…Вот эта комната. «Тут ничего подлинного, только стены», — сказал Эйден.
А чего бы мы хотели? Чтобы та сгоревшая свеча опять зажглась? Чтобы вылитая вода снова собралась в кувшине?
Камин, простой комод, кровать. И стол перед окном. Все, конечно, другое. Кто бы стал бережно хранить мебель бездетного и не имевшего земного имущества скитальца, у которого нет даже своей могилы: он покоится в братском захоронении иезуитов на Гласневинском кладбище.
Но был же тот, кто с любовью и с тактом подобрал эти вещи и поставил их так, как они стоят, спасибо ему. Еще одна уловка вечности, the artifice of eternity, как сказал другой поэт.
Хопкинс умер не здесь: как тифозного, его снесли в особую карантинную комнату на первый этаж. Здесь он жил. Вот его слова из письма другу: «Безвестность лучше известности, лишь в ней мир и святость». Здесь написаны его поздние стихи. В том числе такие страшные, как «Падаль».
Напомним, что посмертно были изданы и стихи преподобного Джона Донна, и его верного последователя поэта-священника Джорджа Герберта, который на смертном одре предоставил другу решать, публиковать ли его стихи или предать огню — в зависимости от того, «смогут ли они быть полезны хоть одной христианской душе или нет». Друг решил, что смогут, и книга стихотворений Герберта «Храм» была издана.
Хопкинс поступил еще радикальнее — он вручил судьбу своих стихов непосредственно Богу; 8 сентября 1883 года он записал в дневник: «Во время сегодняшней медитации я горячо просил Господа нашего приглядеть за моими сочинениями <… > и распорядиться ими по своему усмотрению, как они того заслуживают».
Джерард Хопкинс — самый радикальный реформатор в английской поэзии XIX века. В американской поэзии таковым считается Уолт Уитмен. Трудно, наверное, найти двух более полярных поэтов. Один — уличный оратор и зазывала, не стеснявшийся сам на себя писать восторженные рецензии; другой — смиренный иезуит, беспокоящийся, не осудит ли его Господь за сочинение стихов и тщеславные мысли, порождаемые этим занятием. И однако, в письме другу Хопкинс признается: «Я всегда чувствовал, что ум Уолта Уитмена походит на мой более всех других современных умов. Поскольку он — большой негодяй, это не очень-то приятное признание. Оно также утверждает меня в желании прочесть больше его стихов и ни в коем случае не стать на него похожим».

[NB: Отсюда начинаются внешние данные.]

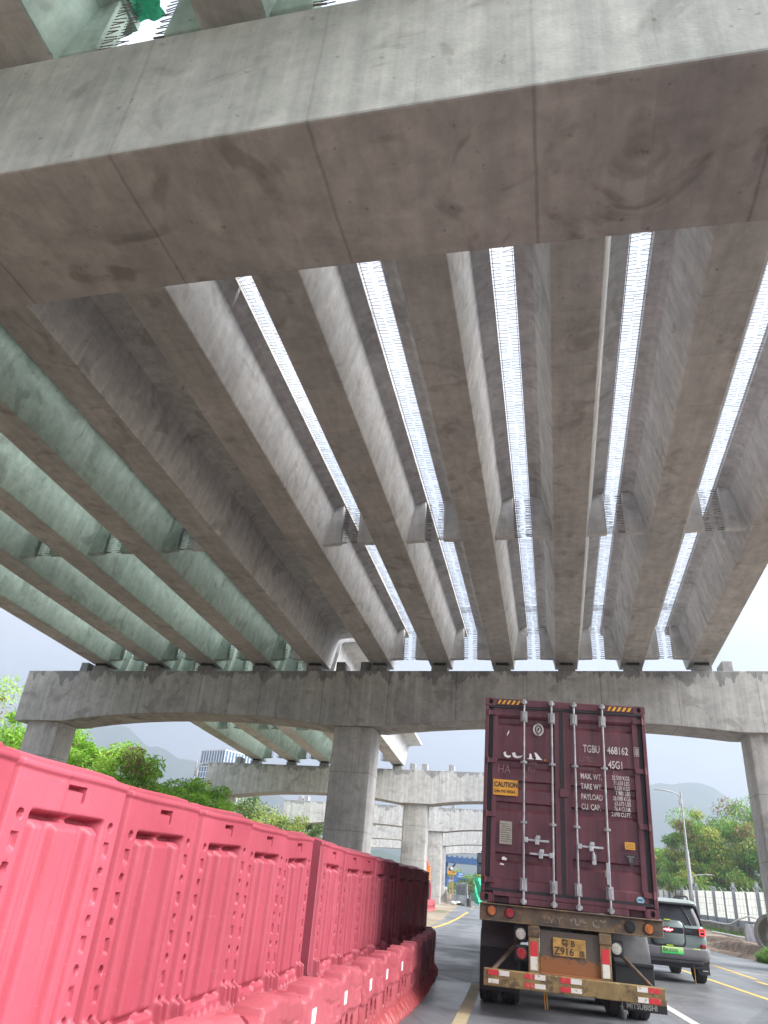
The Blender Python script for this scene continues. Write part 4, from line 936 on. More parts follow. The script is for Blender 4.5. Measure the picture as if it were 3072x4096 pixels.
fc=empty('hoarding_fence',(16.7,54,0)); tag(fc,'white panel hoarding with grey posts and grey base strip along the right verge','fence')
M['panel']=simple('white_hoarding_panel',(.86,.86,.83),.5,0,.05,.6); _n=M['panel'].node_tree; _b=_n.nodes['Principled BSDF']; _t=_n.nodes.new('ShaderNodeBsdfTranslucent'); _t.inputs['Color'].default_value=(.85,.86,.83,1); _x=_n.nodes.new('ShaderNodeMixShader'); _x.inputs[0].default_value=.5
_n.links.new(_b.outputs[0],_x.inputs[1]); _n.links.new(_t.outputs[0],_x.inputs[2]); _n.links.new(_x.outputs[0],_n.nodes['Material Output'].inputs['Surface'])
M['panel_base']=simple('grey_panel_base',(.30,.32,.34),.6,0,.2,2); M['postgrey']=simple('grey_fence_post',(.24,.26,.29),.5,.2,.12,3)
FY0=40.0; STEP=2.36
for k in range(26):
    y0=FY0+k*STEP; y1=y0+STEP; z0=fz(y0)
    m=MB()
    for r_ in range(4): m.box(-.004,.004,y0-54+.02,y1-54-.02,z0+.55+r_*.405,z0+.55+r_*.405+.39)
    for q in (.33,.66): m.box(-.028,-.006,y0-54+STEP*q-.012,y0-54+STEP*q+.012,z0+.55,z0+2.16)
    m.box(-.03,-.012,y0-54,y1-54,z0+2.14,z0+2.19); m.build('panel',M['panel'],fc)
    m=MB(); m.box(-.02,.02,y0-54,y1-54,z0-.4,z0+.53); m.build('base_panel',M['panel_base'],fc)
    m=MB(); big=k%2==1; wd=.115 if big else .06
    m.box(-.16 if big else -.09,.02,y0-54-wd,y0-54+wd,z0-.4,z0+(2.40 if big else 2.16))
    if big: m.box(-.22,.06,y0-54-wd-.07,y0-54+wd+.07,z0+2.38,z0+2.46)
    p_=m.build('fence_post',M['postgrey'],fc)
    if big and k%4!=1 or k in (5,):
        m=MB(); m.box(-.15,.01,y0-54-.11,y0-54+.11,z0+2.46,z0+2.66); m.box(-.18,.04,y0-54-.14,y0-54+.14,z0+2.66,z0+2.70); m.build('post_lamp',M['lampgrey'],p_)
    m=MB(); m.tube([(-.02,y0-54+.4,z0+2.16),(-.14,y0-54+.5,z0+2.42)],.014,4); m.tube([(-.02,y0-54+1.6,z0+2.16),(-.12,y0-54+1.7,z0+2.40)],.014,4); m.build('spray_pipe',M['hose'],fc)
n=NB('stained_low_wall'); p=n.obj(rand=False); c=n.ramp(n.noise(p,1.1,5,.65),.35,.65,(.20,.185,.16),(.33,.31,.275)); c=n.mix(c,n.ramp(n.noise(n.obj((3,3,.5),rand=False),2,4),.4,.65,(.6,.58,.54),(1.1,1.1,1.1)),.8,'MULTIPLY'); M['lowwall']=n.fin(c,.9,0,.2)
m=MB(); 
for k in range(24):
    y0=34+k*2.5; z0=ground(15.7,y0); m.box(15.55,15.85,y0,y0+2.47,z0-.5,z0+.42)
lw=m.build('low_wall',M['lowwall'],bevel=.02,segs=1); tag(lw,'low stained concrete kerb wall in front of the white hoarding','wall')
m=MB(); pts=[]
for k in range(40):
    y=32+k*1.4; pts.append((15.5+.08*math.sin(k*.9),y,ground(15.5,y)+.47+(.55*max(0,1-((y-50)/4.2)**2))+.03*math.sin(k*2.1)))
m.tube(pts,.045,8); tag(m.build('white_hose',M['hose'],smooth=60),'long white hose lying on the low wall and arching up near the sheet','hose')
m=MB(); pts=[(14.4+.1*math.sin(k),44+k*.9,ground(14.4,44+k*.9)+.06) for k in range(12)]; m.tube(pts,.05,8); tag(m.build('white_hose',M['hose'],smooth=60),'short white hose lying on the sand below the low wall','hose')
for q,(x,dx) in enumerate(((13.2,.0),(12.6,.02))):
    m=MB(); pts=[(x+.12*math.sin(k*.7+q),38+k*1.0,ground(x,38+k*1.0)+.03) for k in range(16)]; m.tube(pts,.02,5)
    tag(m.build('black_cable',M['rubber'],smooth=60),['thin dark cable on the sand, upper one','thin dark cable on the sand, lower one nearer the road'][q],'cable')
# soil bank with rubble
def heap(name,cx,cy,rx_,ry_,h,mat,seed,rough=.35,n_=26):
    r_=random.Random(seed); V=[];F=[]
    ph=[(r_.uniform(0,6),r_.uniform(1.5,6),r_.uniform(1.5,6)) for _ in range(7)]
    for j in range(n_+1):
        for i in range(n_+1):
            u=-1+2*i/n_; v=-1+2*j/n_; d=math.hypot(u,v); x=cx+u*rx_; y=cy+v*ry_
            z=h*max(0,1-d**1.7)*(1+rough*sum(math.sin(a+b*u*2.2+c_*v*2.2) for a,b,c_ in ph)/3)+r_.uniform(-.04,.04)*h*(d<1)
            V.append((x,y,ground(x,y)-.03+z))
    for j in range(n_):
        for i in range(n_):
            a=j*(n_+1)+i; F.append((a,a+1,a+n_+2,a+n_+1))
    return npmesh(name,np.array(V),np.array(F),mat,smooth=False)
n=NB('dug_up_earth'); p=n.obj(rand=False); c=n.ramp(n.noise(p,3.2,7,.75,.4),.36,.64,(.105,.075,.055),(.34,.26,.20)); n.bump(n.noise(p,9,6,.75),.8,.08); M['earth']=n.fin(c,.95,0,.15)
tag(heap('earth_bank',12.0,42.5,1.5,9.5,.34,M['earth'],3,.7,44),'strip of dug-up brown earth and rubble along the right road edge','earth bank')
rk=random.Random(5); 
for k in range(26):
    y=rk.uniform(34,50); x=rk.uniform(11.0,12.2); r_=rk.uniform(.04,.13); m=MB(); m.lathe([(.001,-r_*.5),(r_*.8,-r_*.3),(r_,.0),(r_*.7,r_*.45),(.001,r_*.55)],7,T=Matrix.Rotation(rk.uniform(0,3),4,(rk.random(),rk.random(),1)))
    o=m.build('rubble_stone',M['soilheap']); o.location=(x,y,ground(x,y)+.05); tag(o,'small loose stone in the dug-up earth strip by the road','stone','stones in the earth strip')
# big concrete pipe
pz=ground(12.5,36.5); PT=Matrix.Translation((12.12,36.4,pz+.74))@Matrix.Rotation(R_(-32),4,'Z')
m=MB(); m.lathe([(.80,0),(.80,2.4),(.66,2.4),(.66,0),(.80,0)],44,axis='y',caps=False); o=m.build('concrete_pipe',M['pipe'],smooth=40,bevel=.02); o.matrix_world=PT; tag(o,'large concrete drain pipe lying with its open end towards the road','pipe')
# white sheet wrapped block
r_=random.Random(11); m=MB(); nx,nz_=26,12
def cloth(p0,p1,h0,h1):
    V=[];F=[]
    for j in range(nz_+1):
        for i in range(nx+1):
            u,v=i/nx,j/nz_; a=p0+(p1-p0)*u; w_=.035*math.sin(u*19+v*4)+.02*math.sin(u*33-v*6); nrm=Vector((p1.y-p0.y,-(p1.x-p0.x),0)).normalized()
            q=a+nrm*w_*(1-v*.4); V.append((q.x,q.y,h0+(h1-h0)*v+.03*math.sin(u*17)))
    for j in range(nz_):
        for i in range(nx): F.append((j*(nx+1)+i,j*(nx+1)+i+1,(j+1)*(nx+1)+i+1,(j+1)*(nx+1)+i))
    m.add(V,F)
a,b,c_,d_=Vector((13.0,43,0)),Vector((13.55,42.5,0)),Vector((16.6,43.3,0)),Vector((16.0,44.6,0)); zb_=ground(13,43)
cloth(a,b,zb_,zb_+.98); cloth(b,c_,zb_,zb_+.92); cloth(d_,a,zb_,zb_+.95)
m.add([(a.x,a.y,zb_+.97),(b.x,b.y,zb_+.95),(c_.x,c_.y,zb_+.94),(d_.x,d_.y,zb_+.98),((a.x+c_.x)/2,(a.y+c_.y)/2,zb_+1.03)],[(0,1,4),(1,2,4),(2,3,4),(3,0,4)])
o=m.build('tarpaulin',simple('white_tarpaulin',(.62,.63,.68),.65,0,.1,3),smooth=70); tag(o,'white tarpaulin draped over a block behind the concrete pipe','tarpaulin')
m=MB(); m.box(13.3,16.2,43.2,44.3,zb_-.05,zb_+.9); tag(m.build('concrete_block',M['conc_plain']),'block hidden beneath the white tarpaulin','block')
# grass tufts
def grass(name,cx,cy,rx_,ry_,cnt,h,seed,label):
    r_=np.random.default_rng(seed); a=r_.uniform(0,2*np.pi,cnt); q=np.sqrt(r_.uniform(0,1,cnt)); x=cx+q*np.cos(a)*rx_; y=cy+q*np.sin(a)*ry_
    z=np.array([ground(i,j) for i,j in zip(x,y)]); hh=h*r_.uniform(.5,1.15,cnt)*(1.1-.5*q); th=r_.uniform(0,2*np.pi,cnt); ln=r_.uniform(.2,.8,cnt)*hh; w_=.018
    P=np.stack([x,y,z-.02],1); dx=np.stack([np.cos(th),np.sin(th),0*th],1); sd_=np.stack([-np.sin(th),np.cos(th),0*th],1)*w_
    mid=P+dx*ln[:,None]*.35+np.array([0,0,1])*(hh*.6)[:,None]; tip=P+dx*ln[:,None]+np.array([0,0,1])*hh[:,None]
    V=np.concatenate([P-sd_,P+sd_,mid+sd_*.8,mid-sd_*.8,tip+sd_*.15,tip-sd_*.15]); i=np.arange(cnt)
    F=np.concatenate([np.stack([i,i+cnt,i+2*cnt,i+3*cnt],1),np.stack([i+3*cnt,i+2*cnt,i+4*cnt,i+5*cnt],1)])
    g=np.stack([r_.uniform(.07,.16,cnt),r_.uniform(.16,.30,cnt),r_.uniform(.02,.05,cnt),np.ones(cnt)],1); 
    o=npmesh(name,V,F,M['leaf'],col=np.tile(g,(6,1))); tag(o,label,None,None,'stuff'); return o
grass('grass',11.55,34.4,.75,1.5,3000,.50,2,None); grass('grass',12.5,33.6,.8,1.2,1500,.36,3,None); grass('grass',15.2,58,.5,20,1500,.25,4,None)
# lamps
def lamp_post(label,loc,h,arm,rz,low=True,tilt=0.0):
    r0=empty('street_lamp',loc,rz); r0.rotation_euler=(0,tilt,rz); tag(r0,label,'street lamp','street lamps')
    m=MB(); m.tube([(0,0,-.3),(0,0,h*.52),(0,0,h*.535)],[.16,.14,.13],12); m.tube([(0,0,h*.535),(0,0,h)],[.085,.06],10); m.tube([(0,0,h),(0,0,h+.9)],.012,4); m.build('pole',M['lampgrey'],r0,smooth=50)
    m=MB(); pts=[(-.05,0,h-.75),(-.16,0,h-.35),(-.45,0,h-.16),(-arm*.55,0,h-.05),(-arm,0,h+.04)]; m.tube(pts,[.05,.05,.045,.05,.055],8); m.build('lamp_arm',M['lampgrey'],r0,smooth=50)
    m=MB(); m.box(-arm-.55,-arm+.2,-.10,.10,h-.02,h+.07); m.build('lamp_head',M['lampgrey'],r0,bevel=.03)
    m=MB(); m.box(-.22,.02,-.10,.10,h-1.05,h-.62); m.build('junction_box',M['lampgrey'],r0,bevel=.02)
    if low:
        z=h*.30; m=MB(); m.tube([(.06,0,z),(.22,0,z+.38),(.5,0,z+.5),(1.5,0,z+.62)],.035,8); m.build('lamp_arm',M['lampgrey'],r0,smooth=50)
        m=MB(); m.box(1.2,1.75,-.07,.07,z+.57,z+.63); m.build('lamp_head',M['lampgrey'],r0,bevel=.02); m=MB(); m.box(.03,.24,-.1,.1,z-.05,z+.35); m.build('junction_box',M['lampgrey'],r0,bevel=.02)
    return r0
lamp_post('tall grey street lamp with two arms before the right-hand tree',(16.25,66,ground(16.25,66)),9.6,1.55,0)
lamp_post('grey street lamp beside the glass tower on the left',(-23.9,60,.3),9.15,1.3,PI,False)
lamp_post('small far street lamp behind the round trees on the left',(-24.6,90,.5),8.8,1.4,PI,False)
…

Хопкинс уточняет: «Сказанное выше не ставит целью принизить Уитмена. Его „дикарский“ стиль имеет свои достоинства; он выбрал этот стиль и стоит на нем. Но нельзя и съесть пирог и сохранить его: он съедает свой пирог сразу, я же сохраняю его. В этом вся разница».
Много чего можно было бы сказать по поводу этого загадочного «сходства умов» (которое Хопкинс не объясняет), «большого негодяя» и «несъеденного пирога». У меня есть некоторые версии, на которых, впрочем, я не настаиваю.
Сходство, на мой взгляд, заключается в центробежном темпераменте обоих поэтов, в восприятии мира как захватывающего разнообразия, в их неуемной поэтической жадности и всеядности; в случае Уитмена — ничем не ограниченных, в случае Хопкинса — сознательно введенных в определенные рамки (к чему служит и форма сонета).
«Негодяйство» Уитмена состоит, по-видимому, в отсутствии каких-либо сдерживающих начал, в аморальности и язычестве; в рецензии Джорджа Сентсбери на «Листья травы», которую Хопкинс прочел, есть также намеки на сексуальную распущенность в греческом, «сократовском» стиле — намеки, по условиям викторианского времени очень завуалированные, но все же прочитываемые.